Frontline was a television show about a television show, one that was smart and sharp enough to both ridicule the headlines and to make its own. It was event television, far in advance of the online chatter that characterises such programs today. Actual television celebrities and politicians jostled for a cameo appearance, even when they knew they would be sent up. Liberal opposition leader John Hewson featured in Frontline’s very first episode (‘The Soufflé Rises’), and One Nation leader Pauline Hanson made a memorable appearance in Series 3 (‘The Shadow We Cast’), in an episode that took a hard look at the media’s own culpability in Hanson’s rapid rise. ‘Where does someone like this get her prejudiced view of the world?’, wonders Mike Moore. I seem to remember that, at the time, this episode was widely considered to have missed its satiric target – but watching it back now, when tabloid headlines scream ‘JIHADI DEATH CULT’, it seems altogether too prescient.
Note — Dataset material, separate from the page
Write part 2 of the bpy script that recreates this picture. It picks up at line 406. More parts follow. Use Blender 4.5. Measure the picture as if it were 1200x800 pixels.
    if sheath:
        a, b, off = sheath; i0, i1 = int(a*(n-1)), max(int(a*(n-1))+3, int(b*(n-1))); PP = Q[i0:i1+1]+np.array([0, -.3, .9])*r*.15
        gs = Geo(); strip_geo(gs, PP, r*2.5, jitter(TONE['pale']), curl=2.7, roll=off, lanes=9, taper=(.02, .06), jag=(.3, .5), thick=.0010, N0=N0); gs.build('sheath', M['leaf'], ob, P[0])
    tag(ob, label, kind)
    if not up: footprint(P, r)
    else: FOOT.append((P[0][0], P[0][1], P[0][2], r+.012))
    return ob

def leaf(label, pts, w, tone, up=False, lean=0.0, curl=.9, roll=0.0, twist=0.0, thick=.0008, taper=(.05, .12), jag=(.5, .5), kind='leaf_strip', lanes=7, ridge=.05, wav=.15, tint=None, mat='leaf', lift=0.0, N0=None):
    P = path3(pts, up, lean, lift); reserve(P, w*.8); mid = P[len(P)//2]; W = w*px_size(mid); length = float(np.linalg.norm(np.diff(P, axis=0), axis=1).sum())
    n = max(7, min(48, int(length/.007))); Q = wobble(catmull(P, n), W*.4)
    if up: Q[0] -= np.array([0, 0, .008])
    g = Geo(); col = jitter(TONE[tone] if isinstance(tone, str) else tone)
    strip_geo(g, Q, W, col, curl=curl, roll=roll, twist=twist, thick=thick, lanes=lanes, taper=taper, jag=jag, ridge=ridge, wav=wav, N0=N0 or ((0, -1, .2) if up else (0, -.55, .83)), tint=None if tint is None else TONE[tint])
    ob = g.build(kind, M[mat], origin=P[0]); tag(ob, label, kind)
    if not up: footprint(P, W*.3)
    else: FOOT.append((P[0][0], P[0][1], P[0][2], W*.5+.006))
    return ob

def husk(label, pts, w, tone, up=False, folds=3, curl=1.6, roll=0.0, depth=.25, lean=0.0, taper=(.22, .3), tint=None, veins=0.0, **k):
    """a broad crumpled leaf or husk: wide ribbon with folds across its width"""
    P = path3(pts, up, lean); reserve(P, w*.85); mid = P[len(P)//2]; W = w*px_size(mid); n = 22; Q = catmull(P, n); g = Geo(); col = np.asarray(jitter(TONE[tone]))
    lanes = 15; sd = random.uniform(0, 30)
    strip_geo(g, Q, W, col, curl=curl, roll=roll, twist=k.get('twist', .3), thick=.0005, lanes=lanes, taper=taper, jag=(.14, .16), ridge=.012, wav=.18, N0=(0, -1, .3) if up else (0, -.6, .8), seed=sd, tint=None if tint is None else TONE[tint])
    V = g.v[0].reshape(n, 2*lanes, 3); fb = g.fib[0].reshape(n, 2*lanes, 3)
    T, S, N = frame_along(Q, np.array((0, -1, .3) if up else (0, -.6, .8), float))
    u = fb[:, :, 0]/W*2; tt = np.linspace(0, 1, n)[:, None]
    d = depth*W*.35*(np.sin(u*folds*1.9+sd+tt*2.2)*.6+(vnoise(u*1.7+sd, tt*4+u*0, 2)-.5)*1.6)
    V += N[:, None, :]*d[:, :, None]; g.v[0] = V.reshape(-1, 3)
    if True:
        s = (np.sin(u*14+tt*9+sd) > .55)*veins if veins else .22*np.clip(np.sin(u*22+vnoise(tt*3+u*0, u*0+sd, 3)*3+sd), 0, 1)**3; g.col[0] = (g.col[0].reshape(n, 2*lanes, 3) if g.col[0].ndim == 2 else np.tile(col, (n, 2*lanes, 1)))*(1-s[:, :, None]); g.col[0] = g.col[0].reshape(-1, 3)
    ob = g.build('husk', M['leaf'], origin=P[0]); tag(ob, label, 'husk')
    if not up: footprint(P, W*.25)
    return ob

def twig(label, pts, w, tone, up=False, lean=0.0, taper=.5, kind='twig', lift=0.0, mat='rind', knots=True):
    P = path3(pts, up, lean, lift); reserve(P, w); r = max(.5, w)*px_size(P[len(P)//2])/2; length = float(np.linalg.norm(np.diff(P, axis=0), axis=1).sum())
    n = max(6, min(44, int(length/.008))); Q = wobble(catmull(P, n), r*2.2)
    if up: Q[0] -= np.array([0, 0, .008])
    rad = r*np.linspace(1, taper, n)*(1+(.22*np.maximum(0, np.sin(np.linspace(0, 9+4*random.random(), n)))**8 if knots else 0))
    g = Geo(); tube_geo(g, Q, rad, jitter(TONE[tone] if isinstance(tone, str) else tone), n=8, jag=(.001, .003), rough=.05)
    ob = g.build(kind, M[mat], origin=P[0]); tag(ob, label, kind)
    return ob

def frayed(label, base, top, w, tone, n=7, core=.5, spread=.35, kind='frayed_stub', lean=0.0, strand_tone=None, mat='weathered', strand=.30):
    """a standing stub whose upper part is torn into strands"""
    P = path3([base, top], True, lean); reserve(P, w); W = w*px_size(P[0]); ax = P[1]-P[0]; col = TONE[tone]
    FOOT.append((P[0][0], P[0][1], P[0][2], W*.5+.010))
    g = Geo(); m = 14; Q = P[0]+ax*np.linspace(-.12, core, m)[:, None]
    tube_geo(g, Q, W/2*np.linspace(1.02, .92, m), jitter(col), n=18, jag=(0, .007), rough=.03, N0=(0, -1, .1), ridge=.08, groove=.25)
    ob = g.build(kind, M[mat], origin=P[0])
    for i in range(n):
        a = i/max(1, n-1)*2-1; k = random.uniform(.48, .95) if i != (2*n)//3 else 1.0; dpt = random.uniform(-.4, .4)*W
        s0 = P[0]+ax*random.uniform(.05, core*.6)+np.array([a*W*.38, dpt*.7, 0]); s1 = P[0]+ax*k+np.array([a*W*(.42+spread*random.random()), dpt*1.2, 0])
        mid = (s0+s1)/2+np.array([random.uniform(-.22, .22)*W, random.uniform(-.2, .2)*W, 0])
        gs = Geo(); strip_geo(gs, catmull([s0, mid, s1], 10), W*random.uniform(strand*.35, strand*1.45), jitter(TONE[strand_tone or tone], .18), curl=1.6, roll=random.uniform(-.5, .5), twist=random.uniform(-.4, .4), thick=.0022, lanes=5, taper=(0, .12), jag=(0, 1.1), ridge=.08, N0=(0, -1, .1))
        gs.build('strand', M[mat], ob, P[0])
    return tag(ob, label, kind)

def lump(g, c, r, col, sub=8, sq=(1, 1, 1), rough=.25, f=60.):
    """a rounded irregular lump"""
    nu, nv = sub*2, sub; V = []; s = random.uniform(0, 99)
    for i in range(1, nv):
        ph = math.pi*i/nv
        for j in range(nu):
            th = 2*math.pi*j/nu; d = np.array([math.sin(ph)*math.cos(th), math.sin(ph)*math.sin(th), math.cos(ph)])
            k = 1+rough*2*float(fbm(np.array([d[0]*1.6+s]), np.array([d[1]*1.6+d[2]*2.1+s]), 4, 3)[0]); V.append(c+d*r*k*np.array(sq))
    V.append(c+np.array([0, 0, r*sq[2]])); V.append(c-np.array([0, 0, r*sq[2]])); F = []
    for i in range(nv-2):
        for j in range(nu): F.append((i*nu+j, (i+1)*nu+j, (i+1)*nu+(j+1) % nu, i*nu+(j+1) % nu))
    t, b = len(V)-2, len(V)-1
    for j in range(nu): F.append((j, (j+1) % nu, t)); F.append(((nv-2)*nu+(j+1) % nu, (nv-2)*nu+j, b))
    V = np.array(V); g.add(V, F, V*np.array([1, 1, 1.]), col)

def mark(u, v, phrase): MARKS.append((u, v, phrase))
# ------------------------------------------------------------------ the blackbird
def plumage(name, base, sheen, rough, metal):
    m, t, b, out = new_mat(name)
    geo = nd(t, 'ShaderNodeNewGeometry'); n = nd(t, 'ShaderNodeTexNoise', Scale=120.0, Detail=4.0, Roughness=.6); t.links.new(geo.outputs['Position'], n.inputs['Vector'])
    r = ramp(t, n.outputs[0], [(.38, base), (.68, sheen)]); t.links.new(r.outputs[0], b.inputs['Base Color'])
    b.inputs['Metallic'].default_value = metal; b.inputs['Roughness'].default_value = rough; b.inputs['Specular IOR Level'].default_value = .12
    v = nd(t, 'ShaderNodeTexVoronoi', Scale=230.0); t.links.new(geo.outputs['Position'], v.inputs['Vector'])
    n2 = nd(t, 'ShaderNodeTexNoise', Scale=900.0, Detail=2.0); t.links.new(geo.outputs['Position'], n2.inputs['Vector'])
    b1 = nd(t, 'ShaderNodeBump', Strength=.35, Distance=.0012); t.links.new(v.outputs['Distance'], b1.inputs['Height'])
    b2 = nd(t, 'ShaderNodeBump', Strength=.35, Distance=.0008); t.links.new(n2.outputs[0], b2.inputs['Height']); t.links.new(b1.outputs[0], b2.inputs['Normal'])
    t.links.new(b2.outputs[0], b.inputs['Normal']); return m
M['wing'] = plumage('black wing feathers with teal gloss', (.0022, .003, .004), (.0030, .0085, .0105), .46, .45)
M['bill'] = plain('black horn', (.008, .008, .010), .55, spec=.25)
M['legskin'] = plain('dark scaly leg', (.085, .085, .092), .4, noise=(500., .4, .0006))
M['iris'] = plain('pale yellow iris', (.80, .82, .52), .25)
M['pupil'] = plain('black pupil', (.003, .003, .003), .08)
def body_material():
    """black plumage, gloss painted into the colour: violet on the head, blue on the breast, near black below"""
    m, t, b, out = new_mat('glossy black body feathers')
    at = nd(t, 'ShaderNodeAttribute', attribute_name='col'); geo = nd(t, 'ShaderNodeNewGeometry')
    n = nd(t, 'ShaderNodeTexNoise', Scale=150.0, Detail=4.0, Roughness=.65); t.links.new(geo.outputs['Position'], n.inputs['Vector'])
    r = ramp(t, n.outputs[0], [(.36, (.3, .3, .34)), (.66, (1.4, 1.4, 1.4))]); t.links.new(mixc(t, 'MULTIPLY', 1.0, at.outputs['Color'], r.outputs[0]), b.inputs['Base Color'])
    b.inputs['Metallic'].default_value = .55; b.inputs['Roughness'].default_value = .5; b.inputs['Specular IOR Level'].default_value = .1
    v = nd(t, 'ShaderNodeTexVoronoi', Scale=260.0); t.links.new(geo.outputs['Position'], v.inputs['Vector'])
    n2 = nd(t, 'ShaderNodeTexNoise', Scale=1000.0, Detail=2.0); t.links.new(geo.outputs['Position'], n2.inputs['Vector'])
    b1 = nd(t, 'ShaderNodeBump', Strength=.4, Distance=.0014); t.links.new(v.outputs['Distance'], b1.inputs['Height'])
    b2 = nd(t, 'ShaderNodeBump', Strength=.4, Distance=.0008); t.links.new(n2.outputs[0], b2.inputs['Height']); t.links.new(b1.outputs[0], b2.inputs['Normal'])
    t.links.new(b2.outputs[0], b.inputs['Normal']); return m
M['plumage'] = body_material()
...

There’s a warning appended to one episode of Frontline that’s currently available on ABC iView: Series 1, Episode 5, ‘The Siege’. It is an episode that closely mirrors a real life media scandal: in 1992, A Current Affair host Mike Willesee conducted a phone interview with three gunman holding five hostages, including young children, and put it to air. The interview generated a record number of complaints to the Australian Broadcasting Authority, though A Current Affair maintained they had done nothing wrong – to the contrary, they had only helped to end the standoff. The ethics of interviewing hostages and hostage survivors, and the voyeuristic implications of broadcasting violence as entertainment, are still live issues, and they are likely to remain so for as long as we are watching and reading the news. The specific events referenced in Frontline may have dated, and the brick-sized mobile phones now seem hilarious, but the show’s driving questions remain discomforting and pertinent.